Emperor Constantine asked Eusebius for fifty copies of the Bible to send to fifty cities, so he used Origen's writings to make those for the emperor. The churches of the day did not receive that heretical version. They did not use it or make copies of it, and it almost became lost to history. Then in the 1800s two manuscripts were found that could possibly be two of those fifty, one found in the Vatican and one in a monastery in the Sinai. Those two were not complete and they had many differences between them. Yet a couple of men (Brooke Westcott and Fenton J. A. Hort) made a Greek New Testament from those two manuyscripts. These men, like Origen, did not believe in many essential Christian doctrines. They said the Vaticanus and Sinaiticus manuscripts were older and better than the over 5000 manuscripts of the Textus Receptus (also called the Majority Text). We might ask wheyher God's true Word was lost for those many centuries until somebody found it again, or did God preserve it for all those generations through the Majority Text? Most new English versions today come from the Greek New Testament begun by Origen. ..." At the end of this paragraph Beechick cites One Book Stands Alone by Dr Douglas D Stauffer (Milbrook, AL: McCowen Mills Publishers, 2001). I haven't read it, so I am not sure how much of the preceeding is taken from this book, and how much is Beechick's own argument.

2 comments:

Mrs. Edwards said...

I remember being stunned in my NT class in college when the professor lectured on this subject, taking us through the history of Bible translations and explaining the origin of the canon. I grew up using NIV and felt no emotional attachment to KJV, so it was easy for me to accept the idea that the KJV is actually one of the poorer translations. However, when he pointed out that passages like in Luke 22:43-44:

43An angel from heaven appeared to him and strengthened him. 44And being in anguish, he prayed more earnestly, and his sweat was like drops of blood falling to the ground.[c]
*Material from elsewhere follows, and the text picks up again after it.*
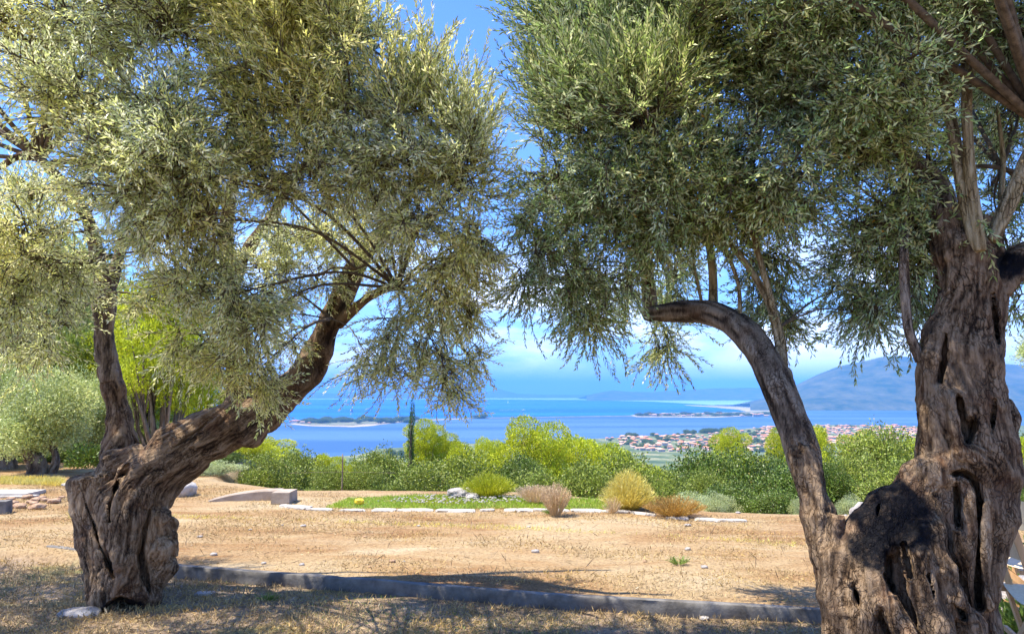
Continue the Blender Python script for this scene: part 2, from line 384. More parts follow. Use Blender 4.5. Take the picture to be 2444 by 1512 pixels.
def land(name, outline, z, mat, kind='structure', jag=0.0):
    pts = [GG(x, y) for x, y in outline]; out_ = []
    for i in range(len(pts)):
        a, b = pts[i], pts[(i+1) % len(pts)]; n = max(2, int(np.linalg.norm(b-a)/120)); n = min(n, 40)
        for k in range(n):
            p = a+(b-a)*k/n
            if jag and k: p = p+np.array([random.uniform(-1, 1)*jag, random.uniform(-1, 1)*jag, 0])
            out_.append(p)
    o = sheet(name, out_, z, mat); tag(o, kind=kind); return o
m, nt, out = newmat('coastal_plain')
c = ramp(nt, [(.35, (.05, .08, .035)), (.52, (.12, .15, .06)), (.7, (.32, .28, .18))], noise(nt, .012, 5, .7)).outputs[0]
surf(nt, out, c, .95, .1); M['plain'] = m
land('coastal_plain', [(-1500, 1300), (500, 1120), (730, 1094), (850, 1087), (900, 1072), (1080, 1059), (1200, 1057), (1440, 1046), (1600, 1037), (1700, 1030), (1790, 1022), (1850, 1018), (2000, 1013.5), (2110, 1015), (2195, 1017), (2450, 1015), (2900, 1010), (3600, 1300)], WZ+1.6, M['plain'], jag=8)
land('sand_spit', [(690, 1012), (720, 1006.5), (800, 1003.5), (940, 1001.5), (1000, 1001), (1128, 996.6), (1128, 998.6), (985, 1005), (925, 1011), (890, 1016), (840, 1019), (740, 1017)], WZ+1.3, M['sand'], jag=10)
m, nt, out = newmat('spit_scrub')
c = ramp(nt, [(.35, (.08, .12, .07)), (.6, (.22, .2, .12))], noise(nt, .02, 4, .7)).outputs[0]
surf(nt, out, c, .95, .1); M['scrub'] = m
land('spit_thicket', [(700, 1009), (720, 1004.5), (800, 1001.5), (940, 1000), (1050, 999.2), (1128, 996.6), (1128, 997.6), (985, 1002.5), (925, 1006), (890, 1011), (840, 1015), (740, 1014)], WZ+2.6, M['scrub'], jag=14)
land('island_thicket', [(1512, 990), (1540, 986.5), (1600, 984.8), (1700, 984.4), (1790, 982), (1835, 981), (1845, 988), (1780, 991), (1700, 993.5), (1600, 993.5), (1530, 993)], WZ+2.6, M['scrub'], jag=12)
land('causeway', [(1100, 997.4), (1509, 991.6), (1509, 993.2), (1100, 999.0)], WZ+2.2, M['scrub'])
land('spit_island', [(1505, 991), (1530, 987.5), (1600, 985.5), (1700, 985), (1790, 983), (1835, 981), (1850, 990), (1780, 993), (1700, 996), (1600, 995.5), (1520, 995)], WZ+1.4, M['sand'], jag=8)
land('sand_beach', [(1632, 965.6), (1700, 968), (1790, 972), (1850, 976), (1850, 985), (1790, 984), (1760, 977), (1700, 971.5), (1640, 967.2)], WZ+1.5, M['sand'])
land('far_marsh', [(1660, 966.2), (1790, 967.5), (1850, 971), (1850, 975.5), (1790, 971.4), (1700, 967.6)], WZ+2.4, M['scrub'])

def ridge(name, prof, Yc, Yr, mat, amp=25, nv=14, base_y=None):
    """a real range of hills: rises from the shore at Yc to a crest at Yr and falls behind it"""
    xs_ = np.linspace(prof[0][0], prof[-1][0], 140)
    top = np.interp(xs_, [p[0] for p in prof], [p[1] for p in prof])
    V = []
    for i, (x, y) in enumerate(zip(xs_, top)):
        cr = P(x, y, Yr)
        for k in range(nv*2+1):
            t = k/nv
            Yk = Yc+(Yr-Yc)*t
            px = cr[0]*Yk/Yr if t <= 1 else cr[0]
            s = 1-abs(t-1); s = s**.85
            z = WZ-3+(cr[2]-WZ+3)*s
            p = np.array([[px, Yk, 0]])
            z += float(fbm(p, 1/(amp*40), 4, 2)[0])*amp*4*s*(1-s)*2.0
            V.append((px, Yk, z))
    n = len(xs_); m_ = nv*2+1; ii = np.arange(n*m_).reshape(n, m_)
    q = np.stack([ii[:-1, :-1], ii[1:, :-1], ii[1:, 1:], ii[:-1, 1:]], -1).reshape(-1, 4)
    o = MB().add(V, q).build(name, mat); tag(o, kind='structure'); return o
m, nt, out = newmat('wooded_mountain')
c = ramp(nt, [(.38, (.02, .05, .035)), (.62, (.10, .11, .07))], noise(nt, .004, 8, .75)).outputs[0]
surf(nt, out, c, .95, .1); M['mount'] = m
ridge('mountain', [(1790, 962), (1812, 955), (1850, 945), (1880, 931), (1950, 894), (2000, 874), (2060, 862), (2100, 852), (2130, 848.5), (2165, 851), (2200, 856), (2300, 862), (2400, 868), (2500, 874), (2700, 860), (3100, 900)], 7700, 9600, M['mount'], 30)
ridge('coast_hills', [(1400, 943), (1440, 934), (1465, 931), (1500, 934), (1560, 935), (1620, 931), (1700, 926), (1790, 925), (1850, 926), (1950, 925)], 18000, 21000, M['mount'], 30)
ridge('low_hills', [(1090, 944), (1130, 938), (1150, 937), (1165, 934), (1190, 927), (1205, 931), (1235, 939), (1300, 941), (1400, 942), (1460, 943)], 26000, 29000, M['mount'], 20)
ridge('distant_shore', [(-300, 938), (100, 930), (500, 934), (750, 936), (800, 938), (860, 936), (950, 940), (1040, 939), (1100, 943)], 24000, 27000, M['mount'], 20)
land('far_bar', [(1120, 944.6), (1460, 944.8), (1460, 947.6), (1120, 946.6)], WZ+4, M['scrub'])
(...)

do not appear in the earliest manuscripts, I really was stunned. I believe in the inerrancy of Scripture in the "original manuscripts" and I now find it unnerving to hear well-meaning Bible teachers fail to mention this point, especially when teaching this verse and others in the same category.

All in all, however, God is sovereign and He must be filled with grace for His people and their dogmatic stances and opinions.

I keep saying I won't bother you with comments, and then I keep commenting!

Sharon said...

Mrs Edwards, I love your comments, so don't stop, please!